## WORK INSTRUCTIONS
Write the entries below out again exactly; any picture in them stays out.
◆ ◆ ◆ ◆ ◆
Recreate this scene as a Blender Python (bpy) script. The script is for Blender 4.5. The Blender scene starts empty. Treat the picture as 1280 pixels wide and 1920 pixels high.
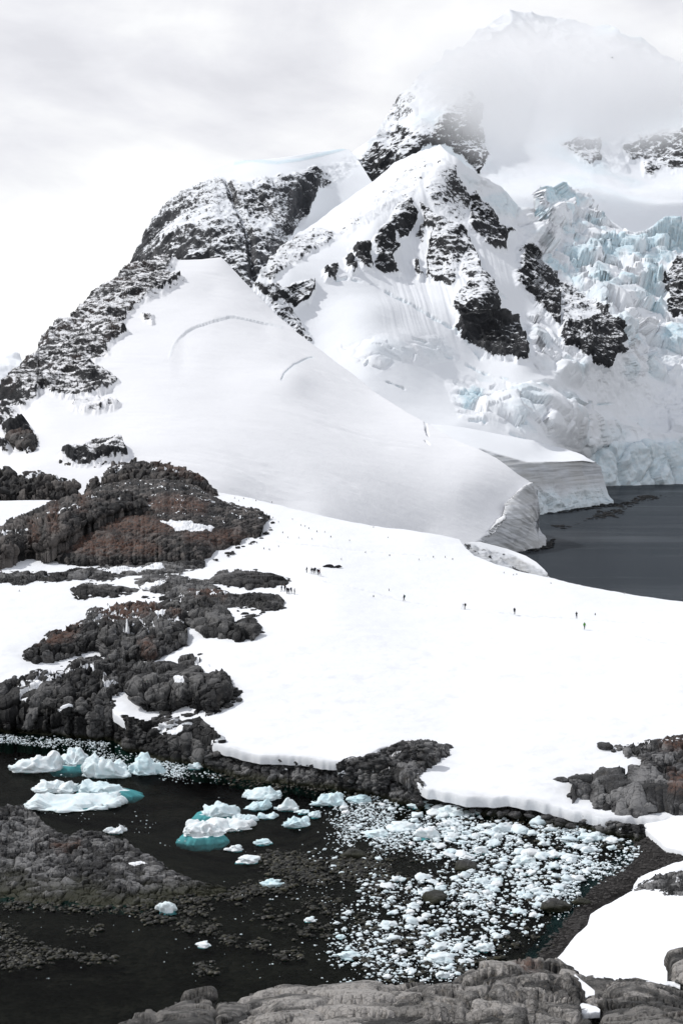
import bpy, bmesh, math, random
import numpy as np
from mathutils import Vector, Matrix
random.seed(7); RNG = np.random.default_rng(11)
S = bpy.context.scene
COL = S.collection

# ------------------------------------------------------------------ camera
F = 2667.0; CX, CY = 640.0, 960.0; PITCH = math.atan(160 / F); CAMZ = 60.0
cam = bpy.data.cameras.new('camera'); cam.sensor_fit = 'VERTICAL'; cam.sensor_height = 36; cam.sensor_width = 24
cam.lens = 36 * F / 1920; cam.clip_start = 1; cam.clip_end = 30000
camo = bpy.data.objects.new('camera', cam); COL.objects.link(camo)
camo.location = (0, 0, CAMZ); camo.rotation_euler = (math.pi / 2 - PITCH, 0, 0); S.camera = camo

# ------------------------------------------------------------------ sky, sun, exposure
SUN_AZ, SUN_EL = math.radians(-66), math.radians(49)      # azimuth from +Y (view direction), negative = left
w = bpy.data.worlds.new('World'); S.world = w; w.use_nodes = True
nt = w.node_tree; nt.nodes.clear()
def N(t, kind, **kw):
    n = t.nodes.new(kind)
    for k, v in kw.items():
        if k in n.inputs.keys() if hasattr(n.inputs, 'keys') else False: n.inputs[k].default_value = v
        else: setattr(n, k, v)
    return n
def L(t, a, b): t.links.new(a, b)
def ramp(t, src, stops, interp='LINEAR'):
    r = t.nodes.new('ShaderNodeValToRGB'); r.color_ramp.interpolation = interp
    e = r.color_ramp.elements
    while len(e) < len(stops): e.new(0.5)
    for k, (p, c) in enumerate(stops):
        e[k].position = p; e[k].color = (c, c, c, 1) if isinstance(c, (int, float)) else (*c, 1)
    L(t, src, r.inputs[0]); return r.outputs[0]
def math_(t, op, a, b=None, clamp=False):
    m = t.nodes.new('ShaderNodeMath'); m.operation = op; m.use_clamp = clamp
    for k, v in enumerate((a, b)):
        if v is None: continue
        if isinstance(v, (int, float)): m.inputs[k].default_value = v
        else: L(t, v, m.inputs[k])
    return m.outputs[0]
def mix(t, f, a, b, blend='MIX'):
    m = t.nodes.new('ShaderNodeMix'); m.data_type = 'RGBA'; m.blend_type = blend
    for s, v in ((m.inputs[0], f), (m.inputs[6], a), (m.inputs[7], b)):
        if isinstance(v, (int, float)): s.default_value = v
        elif isinstance(v, tuple): s.default_value = (*v, 1)
        else: L(t, v, s)
    return m.outputs[2]
def noise(t, vec, scale, detail=4, rough=0.55, dist=0.0):
    n = t.nodes.new('ShaderNodeTexNoise'); n.inputs['Scale'].default_value = scale
    n.inputs['Detail'].default_value = detail; n.inputs['Roughness'].default_value = rough
    n.inputs['Distortion'].default_value = dist
    L(t, vec, n.inputs['Vector']); return n.outputs['Fac']
def mapping(t, vec, scale=(1, 1, 1), rot=(0, 0, 0), loc=(0, 0, 0)):
    m = t.nodes.new('ShaderNodeMapping'); m.inputs['Scale'].default_value = scale
    m.inputs['Rotation'].default_value = rot; m.inputs['Location'].default_value = loc
    L(t, vec, m.inputs['Vector']); return m.outputs[0]
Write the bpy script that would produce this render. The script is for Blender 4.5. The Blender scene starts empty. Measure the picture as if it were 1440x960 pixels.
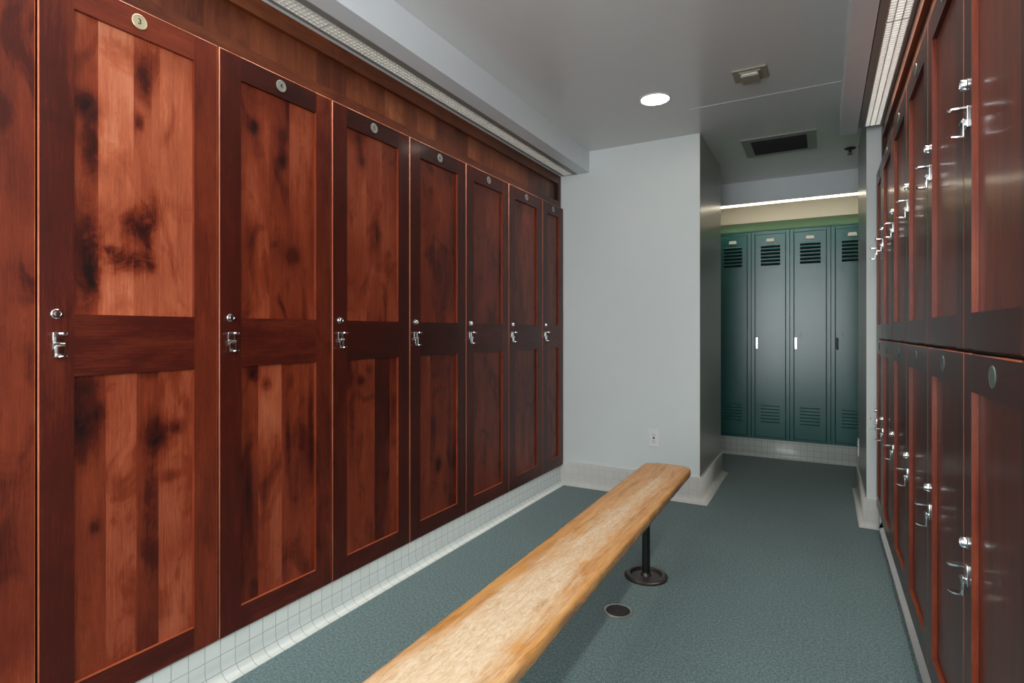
◆ ◆ ◆ ◆ ◆
## CORRECT OUTPUT
Recreate this scene as a Blender Python (bpy) script. The script is for Blender 4.5. The Blender scene starts empty. Treat the picture as 1280 pixels wide and 1920 pixels high.
import bpy, bmesh, math, random
import numpy as np
from mathutils import Vector, Matrix
random.seed(7); RNG = np.random.default_rng(11)
S = bpy.context.scene
COL = S.collection

# ------------------------------------------------------------------ camera
F = 2667.0; CX, CY = 640.0, 960.0; PITCH = math.atan(160 / F); CAMZ = 60.0
cam = bpy.data.cameras.new('camera'); cam.sensor_fit = 'VERTICAL'; cam.sensor_height = 36; cam.sensor_width = 24
cam.lens = 36 * F / 1920; cam.clip_start = 1; cam.clip_end = 30000
camo = bpy.data.objects.new('camera', cam); COL.objects.link(camo)
camo.location = (0, 0, CAMZ); camo.rotation_euler = (math.pi / 2 - PITCH, 0, 0); S.camera = camo

# ------------------------------------------------------------------ sky, sun, exposure
SUN_AZ, SUN_EL = math.radians(-66), math.radians(49)      # azimuth from +Y (view direction), negative = left
w = bpy.data.worlds.new('World'); S.world = w; w.use_nodes = True
nt = w.node_tree; nt.nodes.clear()
def N(t, kind, **kw):
    n = t.nodes.new(kind)
    for k, v in kw.items():
        if k in n.inputs.keys() if hasattr(n.inputs, 'keys') else False: n.inputs[k].default_value = v
        else: setattr(n, k, v)
    return n
def L(t, a, b): t.links.new(a, b)
def ramp(t, src, stops, interp='LINEAR'):
    r = t.nodes.new('ShaderNodeValToRGB'); r.color_ramp.interpolation = interp
    e = r.color_ramp.elements
    while len(e) < len(stops): e.new(0.5)
    for k, (p, c) in enumerate(stops):
        e[k].position = p; e[k].color = (c, c, c, 1) if isinstance(c, (int, float)) else (*c, 1)
    L(t, src, r.inputs[0]); return r.outputs[0]
def math_(t, op, a, b=None, clamp=False):
    m = t.nodes.new('ShaderNodeMath'); m.operation = op; m.use_clamp = clamp
    for k, v in enumerate((a, b)):
        if v is None: continue
        if isinstance(v, (int, float)): m.inputs[k].default_value = v
        else: L(t, v, m.inputs[k])
    return m.outputs[0]
def mix(t, f, a, b, blend='MIX'):
    m = t.nodes.new('ShaderNodeMix'); m.data_type = 'RGBA'; m.blend_type = blend
    for s, v in ((m.inputs[0], f), (m.inputs[6], a), (m.inputs[7], b)):
        if isinstance(v, (int, float)): s.default_value = v
        elif isinstance(v, tuple): s.default_value = (*v, 1)
        else: L(t, v, s)
    return m.outputs[2]
def noise(t, vec, scale, detail=4, rough=0.55, dist=0.0):
    n = t.nodes.new('ShaderNodeTexNoise'); n.inputs['Scale'].default_value = scale
    n.inputs['Detail'].default_value = detail; n.inputs['Roughness'].default_value = rough
    n.inputs['Distortion'].default_value = dist
    L(t, vec, n.inputs['Vector']); return n.outputs['Fac']
def mapping(t, vec, scale=(1, 1, 1), rot=(0, 0, 0), loc=(0, 0, 0)):
    m = t.nodes.new('ShaderNodeMapping'); m.inputs['Scale'].default_value = scale
    m.inputs['Rotation'].default_value = rot; m.inputs['Location'].default_value = loc
    L(t, vec, m.inputs['Vector']); return m.outputs[0]
Write the bpy script that would produce this render. The script is for Blender 4.5. The Blender scene starts empty. Measure the picture as if it were 1440x960 pixels.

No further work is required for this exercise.